Un ultimo, determinante tema riguarda gli strascichi di un conflitto che affonda le sue radici al tempo dell’invasione della Crimea nel 2014 e che, nata più di un anno fa come guerra di libertà, è diventato oggi uno scontro attraverso cui ottenere giustizia per i torti subiti, ma “quando la guerra assume i tratti della vendetta rischia di perpetuarsi molto a lungo perché non si riassorbe solo con la riconquista del territorio”. Quasi sempre, in questi casi, ciò di cui veramente si sente il bisogno è una giustizia internazionale ma chi, in concreto, ha la forza di occuparsene? Potrebbe essere un’occasione per l’Unione europea di affermare ulteriormente la propria leadership nell’ambito dei diritti umani? “Piuttosto – dice Scavo – potrebbe essere il giusto campo d’azione per la Corte penale internazionale dell’Aia, ma Russia e Ucraina non ne fanno parte (sebbene Kiev con tre lettere è entrata de facto a farne parte)”.

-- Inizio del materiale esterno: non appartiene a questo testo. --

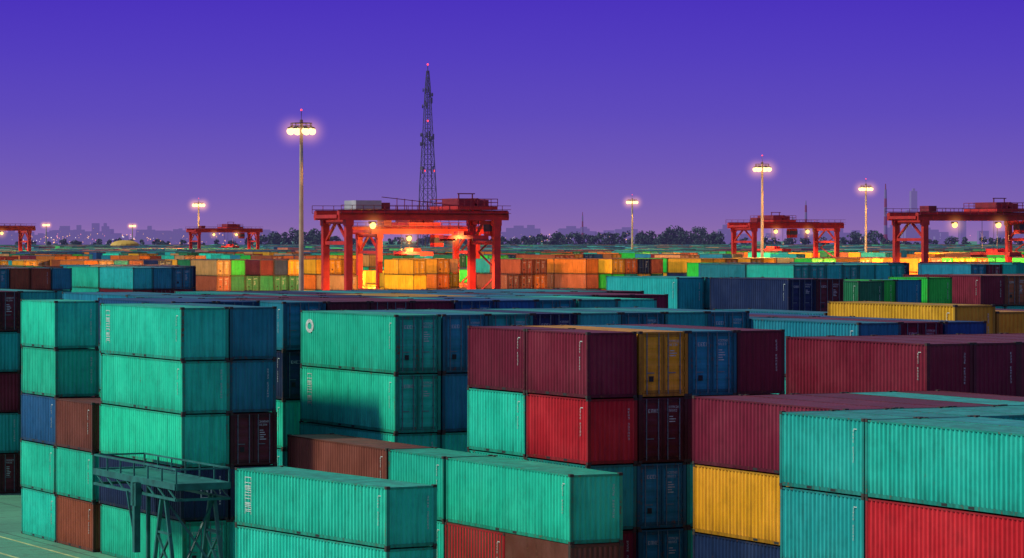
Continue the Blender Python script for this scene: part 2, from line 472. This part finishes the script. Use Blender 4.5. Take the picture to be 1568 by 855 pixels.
f3=blockheight(2,3); f4=blockheight(3,4); f5=blockheight(4,5); f45=blockheight(3,5)
field(262,4,lambda a,b,t,d,r: f3(a,b,t,d,r) if t<.03 else f4(a,b,t,d,r),MIDW,1)
field(326,2,lambda a,b,t,d,r: f3(a,b,t,d,r),MIDW,1)
LEFTW=dict(teal2=6,tblue=3,teal=2,navy=1,maroon=1,dred=1,rust=.6)
def hz(a,b,t,d,r):
    u=784+5000*t
    if u<260 or u>1080: return 5 if r.random()<.8 else 4
    return f3(a,b,t,d,r)
field(366,2,hz,LEFTW,1)
field(393,2,hz,MIDW,1)
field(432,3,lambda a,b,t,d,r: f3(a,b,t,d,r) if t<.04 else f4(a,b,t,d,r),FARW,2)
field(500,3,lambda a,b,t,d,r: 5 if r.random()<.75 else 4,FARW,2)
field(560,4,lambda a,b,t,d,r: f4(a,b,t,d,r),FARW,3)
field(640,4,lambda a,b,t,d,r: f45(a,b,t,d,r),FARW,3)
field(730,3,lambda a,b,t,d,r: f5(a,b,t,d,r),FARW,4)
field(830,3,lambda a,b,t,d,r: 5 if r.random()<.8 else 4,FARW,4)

def far_mesh():
    V=[];F=[];K=[]
    r=random.Random(4)
    b=940
    W3=dict(green=2.2,dgreen=3,teal=1.6,teal2=3.2,tblue=2,orange=.9,tan=.8,rust=.8,yellow=.6,maroon=.6)
    while b<2300:
        a=.29*b; run=0; cc='teal2'
        while a<.72*b:
            if run<=0: run=r.randint(2,11); cc=wchoice(r, VARW if b<1100 else W3); n=r.choice((3,4,5,5,5))
            run-=1
            for k in range(n-2,n):
                c2=cc if r.random()<.75 else wchoice(r,W3)
                i=len(V); z0=k*H0+.04; z1=(k+1)*H0-.04
                for zz in (z0,z1):
                    for (x,y) in ((a,b),(a+2.4,b),(a+2.4,b+12.2),(a,b+12.2)): p=yard(x,y,zz); V.append(tuple(p))
                for f in ((4,5,6,7),(0,1,5,4),(1,2,6,5),(3,0,4,7)):
                    F.append(tuple(i+q for q in f)); K.append(jitter(C[c2],r,.3))
            a+=2.52
            if r.random()<.03: a+=8
        b+=48
    me=bpy.data.meshes.new('far_stacks'); me.from_pydata(V,[],F)
    at=me.color_attributes.new('Col','FLOAT_COLOR','CORNER')
    buf=[]
    for kk,f in zip(K,F):
        for _ in f: buf += [kk[0],kk[1],kk[2],1]
    at.data.foreach_set('color',buf)
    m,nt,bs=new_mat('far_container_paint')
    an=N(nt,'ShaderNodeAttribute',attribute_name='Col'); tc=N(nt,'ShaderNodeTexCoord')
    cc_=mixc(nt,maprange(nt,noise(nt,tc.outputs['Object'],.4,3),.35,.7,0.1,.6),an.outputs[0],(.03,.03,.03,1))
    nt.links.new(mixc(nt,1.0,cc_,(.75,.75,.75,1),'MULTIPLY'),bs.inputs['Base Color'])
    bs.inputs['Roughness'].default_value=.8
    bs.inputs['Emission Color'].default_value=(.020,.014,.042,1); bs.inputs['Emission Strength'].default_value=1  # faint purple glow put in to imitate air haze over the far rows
    me.materials.append(m); me.update()
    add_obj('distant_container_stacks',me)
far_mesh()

# ------------------------------------------------------------------ ground
m,nt,bs=new_mat('yard_concrete')
tc=N(nt,'ShaderNodeTexCoord')
n1=noise(nt,tc.outputs['Object'],.08,5); n2=noise(nt,tc.outputs['Object'],1.7,5,.65)
c=mixc(nt,maprange(nt,n1,.3,.7),(.05,.17,.11,1),(.09,.30,.18,1))  # green of the yard light is put into the concrete colour
c=mixc(nt,maprange(nt,n2,.5,.75,0,.7),c,(.035,.07,.05,1))
mp=N(nt,'ShaderNodeMapping'); mp.inputs['Rotation'].default_value=(0,0,-TH); nt.links.new(tc.outputs['Object'],mp.inputs[0])
br=N(nt,'ShaderNodeTexBrick'); nt.links.new(mp.outputs[0],br.inputs['Vector']); br.inputs['Scale'].default_value=1
br.inputs['Brick Width'].default_value=6; br.inputs['Row Height'].default_value=4.5; br.inputs['Mortar Size'].default_value=.06; br.offset=0
c=mixc(nt,mth(nt,'MULTIPLY',br.outputs['Fac'],.7),c,(.02,.03,.028,1))
nt.links.new(c,bs.inputs['Base Color']); nt.links.new(maprange(nt,n2,.3,.7,.45,.8),bs.inputs['Roughness'])
mb=MB(); S=45000; mb.quad((-S,-2000,0),(S,-2000,0),(S,S,0),(-S,S,0)); add_obj('ground',mb.mesh('ground',[m]))
M_LINE=simple_mat('faded_line_paint',(.35,.38,.16),.7,.4,1.2)
mb=MB()
for a in (50.2,53.0): mb.box(a,a+.18,100,200,.002,.006)
add_obj('lane_marking',mb.mesh('lane_marking',[M_LINE]),(0,0,0),TH)

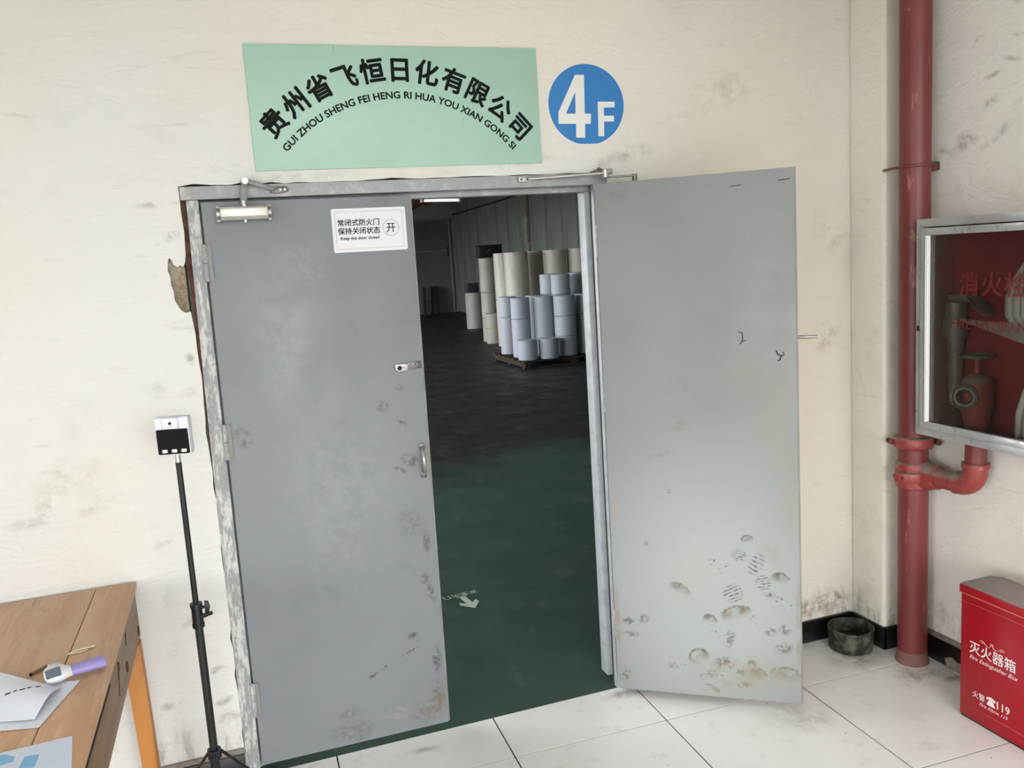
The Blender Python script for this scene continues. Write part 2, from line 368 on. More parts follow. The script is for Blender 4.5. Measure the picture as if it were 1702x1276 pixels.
# floor: grout bed with single porcelain tiles, grid turned a little against the wall
fl = struct(MB().box(XL - .2, XR + .2, YB - .2, 0.0, -0.12, -0.003).build('floor', m_grout), 'white porcelain tile floor before the door')
def clip(poly, fx):
    out = []
    for i in range(len(poly)):
        p, q = poly[i], poly[(i+1) % len(poly)]; a, b = fx(p), fx(q)
        if a >= 0: out.append(p)
        if a*b < 0: t = a/(a-b); out.append((p[0]+(q[0]-p[0])*t, p[1]+(q[1]-p[1])*t))
    return out
th = -0.028; ca, sa = math.cos(th), math.sin(th); T = 0.602; G = 0.0028
ox, oy = 2.045, -0.318
for i in range(-15, 4):
    for j in range(-13, 3):
        c4 = [(i*T+G, j*T+G), ((i+1)*T-G, j*T+G), ((i+1)*T-G, (j+1)*T-G), (i*T+G, (j+1)*T-G)]
        pl = [(ox + u*ca - v*sa, oy + u*sa + v*ca) for u, v in c4]
        for fx in (lambda p: p[0]-XL, lambda p: XR-p[0], lambda p: p[1]-YB, lambda p: -0.001-p[1]):
            if pl: pl = clip(pl, fx)
        if len(pl) >= 3: MB().prism(pl, 2, -0.0031, 0.0 + jit(0.0006)).build('floor_tile', m_tile, fl)

# skirting
def skirt(name, x0, x1, y0, y1, label, mort=True):
    b = struct(MB().box(x0, x1, y0, y1, 0, 0.098).build(name, m_black_tile, bevel=0.002), label)
    if mort:
        dx = 0.004 if x1 - x0 < 0.05 else 0; dy = 0.004 if y1 - y0 < 0.05 else 0
        plabel(MB().box(x0 + dx*(x0 > 2), x1, y0 + dy, y1, 0.098, 0.118).build('mortar_strip', m_cement, b, bevel=0.003), 'grey mortar along the top edge')
    return b
skirt('baseboard_left', XL, -0.068, -0.014, 0.0, 'black skirting along the wall under the wooden table')
skirt('baseboard_front', 1.445, 2.545, -0.014, 0.0, 'black skirting behind the open right door leaf', False)
skirt('baseboard_pillar_side', 2.544, 2.558, -0.214, -0.0145, 'black skirting on the left face of the pillar', False)
skirt('baseboard_pillar_front', 2.5445, 2.664, -0.214, -0.2, 'black skirting on the front of the pillar', False)
skirt('baseboard_right', 2.664, XR, YB, -0.2145, 'black skirting along the right wall')

MB().prism([(-0.425, 0.035), (-0.455, 0.050), (-0.480, 0.040), (-0.520, 0.045), (-0.545, 0.020), (-0.535, 0.0), (-0.44, 0.0)], 0, 2.657, 2.6638).build('mortar_lump', m_cement, bpy.data.objects['baseboard_right'])
# ------------------------------------------------------------------ hall behind the door
m_hwall = plain('hall_plaster', (150, 152, 148), 0.8, 0, 0.3, 0.5, 1.2, (112, 114, 110))
a = M('hall_panel_sheet', (124, 128, 126), 0.5, 0, 0.4)
a.mix(a.ramp(a.noise(1.3, 6, 0.7, vec=a.scaled((1, 1, 0.25))), 0.45, 0.7, 0, 0.6), (92, 96, 94)); a.mix(a.ramp(a.noise(3, 6, 0.7, vec=a.scaled((1, 2, 0.3))), 0.62, 0.75, 0, 0.6), (58, 58, 54)); m_panel = a.m
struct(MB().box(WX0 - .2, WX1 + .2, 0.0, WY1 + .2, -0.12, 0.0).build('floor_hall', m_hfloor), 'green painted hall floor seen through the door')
struct(MB().box(WX0 - .2, WX1 + .2, YW, WY1 + .2, WZ, WZ + .15).build('ceiling_hall', m_hwall), 'grey ceiling of the hall behind the door')
struct(holed(MB(), 0, WX0 - .2, WX0, YW, WY1 + .2, 0, WZ, WIN_H).build('wall_hall_left', m_hwall), 'window wall on the left of the hall')
struct(MB().box(WX0, WX1 + .2, WY1, WY1 + .2, 0, WZ).build('wall_hall_far', m_hwall), 'dark far wall of the hall')
wh = struct(MB().box(WX1, WX1 + .2, YW, WY1, 0, WZ).build('wall_hall_right', m_hwall), 'grey panelled wall behind the paper rolls')
pw = 0.95
pm = MB().box(-0.02, 0.0, 0.006, pw - 0.006, 0.0, WZ).build('wall_panel', m_panel, wh); pm.location = (WX1, 10.0, 0)
for k in range(1, 16):
    o = pm.copy(); COL.objects.link(o); o.parent = wh; o.location = (WX1 - (k % 3) * 0.006, 10.0 + k*pw, 0)
tr = struct(MB().box(WX1 - .13, WX1 - .021, 17.7, 17.95, 0, WZ).build('trim_1', plain('hall_column', (142, 138, 126), 0.8, 0, .3, .7, 3, (96, 92, 82)), bevel=0.01), 'pale stained column on the panelled hall wall')

# ------------------------------------------------------------------ door frame and leaves
def door_paint(name, col, axes=('X', 'Z'), marks=(), tint=(150, 152, 158)):
    a = M(name, col, 0.5, 0, 0.4)
    v = a.xz(*axes)
    a.mix(a.ramp(a.noise(1.6, 5, 0.55), 0.42, 0.68, 0, 0.6), tint)
    a.mix(a.ramp(a.noise(4.5, 6, 0.7, dist=0.5), 0.60, 0.76, 0, 0.28), tuple(int(x*0.78) for x in col))
    a.mix(a.ramp(a.noise(55, 3, 0.6), 0.70, 0.76, 0, 0.25), tuple(int(x*0.62) for x in col))
    rag = a.ramp(a.noise(42, 6, 0.75), 0.40, 0.60)
    for mk in marks: a.smudge(v, *mk[:7], pat=(mk[7] if len(mk) > 7 else rag), edge=(mk[8] if len(mk) > 8 else 0.25))
    a.bump(a.noise(9, 4), 0.06, 0.01)
    a.rough(a.noise(6, 5, 0.6), 0.40, 0.62)
    return a.m
D = (74, 70, 66); DB = (112, 98, 82); DG = (96, 98, 82)
m1 = [(0.35, 0.95, 0.30, 0.45, 0, (150, 153, 158), 0.5, 'soft', 0.1), (0.2, 1.5, 0.16, 0.4, 0, (150, 154, 155), 0.45, 'soft', 0.1), (0.53, 1.24, 0.04, 0.025, -0.4, D, 0.7), (0.60, 1.17, 0.035, 0.012, -0.7, D, 0.6), (0.62, 1.03, 0.055, 0.03, -0.5, D, 0.7), (0.58, 1.00, 0.04, 0.012, -0.5, D, 0.7), (0.60, 1.30, 0.02, 0.02, 0, D, 0.4),
      (0.055, 1.185, 0.045, 0.055, 0.4, D, 0.5), (0.655, 0.72, 0.022, 0.06, 0, D, 0.6), (0.66, 0.52, 0.02, 0.05, 0.3, D, 0.75), (0.64, 0.58, 0.03, 0.03, 0.5, D, 0.6), (0.575, 0.37, 0.03, 0.018, 0.2, D, 0.8),
      (0.42, 0.25, 0.03, 0.012, 0.5, D, 0.9), (0.46, 0.27, 0.02, 0.01, 0.5, D, 0.8), (0.66, 0.26, 0.025, 0.07, 0, D, 0.8), (0.655, 0.11, 0.04, 0.10, 0.1, DB, 0.8), (0.60, 0.06, 0.09, 0.06, 0, DB, 0.6), (0.32, 0.12, 0.05, 0.03, 0.4, DG, 0.7),
      (0.33, 0.05, 0.12, 0.05, 0, DG, 0.5), (0.50, 0.08, 0.08, 0.05, 0, (150, 140, 134), 0.6), (0.40, 0.75, 0.06, 0.1, 0, (140, 134, 130), 0.5), (0.60, 0.8, 0.07, 0.10, 0.3, D, 0.25), (0.56, 0.31, 0.05, 0.005, 0.35, D, 0.9), (0.30, 1.75, 0.16, 0.14, 0, (140, 142, 148), 0.5), (0.25, 1.86, 0.12, 0.08, 0, (128, 126, 124), 0.5)]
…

La questione è intricatissima e ai limiti del paradossale: la Corte ha avviato processo ma potrebbe non riuscire a intervenire dal momento che la Russia non può essere giudicata senza un mandato del Consiglio di sicurezza Onu, che risulta però imbrigliato nel sistema del diritto di veto (determinante data la presenza della Cina e, appunto, della Russia). Come suggerisce Scavo, “l’unica soluzione sarebbe l’istituzione di un tribunale speciale come avvenuto in Ruanda, Cambogia o Jugoslavia, anche se il punto poi sarebbe la cattura dei responsabili”. Un’idea non così azzardata e che, anzi, trova una sponda proprio nei fatti degli ultimi giorni, come testimonia l’incontro avvenuto lo scorso 4 marzo a Leopoli tra il procuratore generale ucraino Andriy Kostin e il presidente lettone Egils Levits, per confrontarsi sulla creazione di un tribunale internazionale per giudicare i crimini russi ai danni dell’Ucraina.